Andisiwe Makinana
The Ingonyama Trust Board has challenged parliament to produce evidence of its alleged incompetence, accusing the legislature of treating the trust as renegades.
This comes a week after the National Assembly’s portfolio committee on agriculture, rural development and land reform recommended that the board be placed under administration.
“The issue of us not knowing governance and policies, we respectfully request information – in what sense and more details in terms of what law has the board violated because we are seen as just renegades,” charged board chairperson Jerome Ngwenya on Thursday.
“We are told by this committee that we are not following the provisions of the PFMA [Public Finance Management Act] but no specific reference of that is brought to our attention, neither do we find that in our audited financials on a yearly basis which are presented to this committee,” he said.
Ngwenya said the questions about the board and calls for its dissolution had no basis.
He said an impression was being created that the Ingonyama Trust was a multibillion-rand organisation with hidden funds, which was not the case.
Ngwenya admitted that in their accounting they projected higher amounts, but in reality they were getting much less actual cash from leased land.
He also took issue with the parliamentary committee’s call to the board to stop its conversion of permission to occupy agreements into long-term leases.
“The committee says don’t collect the money at all, from leases or anything else. It doesn’t say where the trust must get money from in substitution of the money that we get.
“In other words, we must sit in the trust, receive no money on behalf of the trust and therefore fail to achieve the mandate, that the land must be administered for the material benefit of the people, because there is no income coming or additional funding from the government”.
It emerged last month that the department of agriculture, rural development and land reform could not allocate any funding for the 2020/21 financial year to the Ingonyama Trust as the entity had failed to submit its budget proposal on time.
Ngwenya told MPs on Thursday that what prompted forensic investigations against staff was perennial irregular expenditure incurred by the entity with no accountability, no information and that things were getting worse.
He said the activities of the trust were also undermined, including that for the first time it did not submit a budget on time. “We wanted to investigate … we knew there must be something wrong, somewhere.”
Committee chairperson Mandla Mandela stood firm, saying the trust should be put under administration and its affairs looked into. He said the committee continued to face challenges in terms of accountability for the budget that is afforded to the trust by the government.
Mandela said they also wanted details of the full revenue the trust receives from the issuing of mining rights, leases and levies that it collects.

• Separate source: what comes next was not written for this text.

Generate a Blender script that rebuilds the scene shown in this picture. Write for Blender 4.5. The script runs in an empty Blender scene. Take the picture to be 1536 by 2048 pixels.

“We should also, 26 years into our democracy, be able to evaluate if the Ingonyama Trust Board has been a success case or a failure.
“If it has been a success and because we are living in a democracy that recognises other nations and other monarchs, we should be able to replicate the Ingonyama Trust for other monarchs.
“If we come to a finding that Ingonyama Trust has been a failure, we, as a committee believe we should be able to scrap this and look into other issues,” added Mandela.
Minister Thoko Didiza told MPs she had met with the board on Wednesday but that they could not deal with all relevant matters in one meeting. She is scheduled to meet the board again later this month.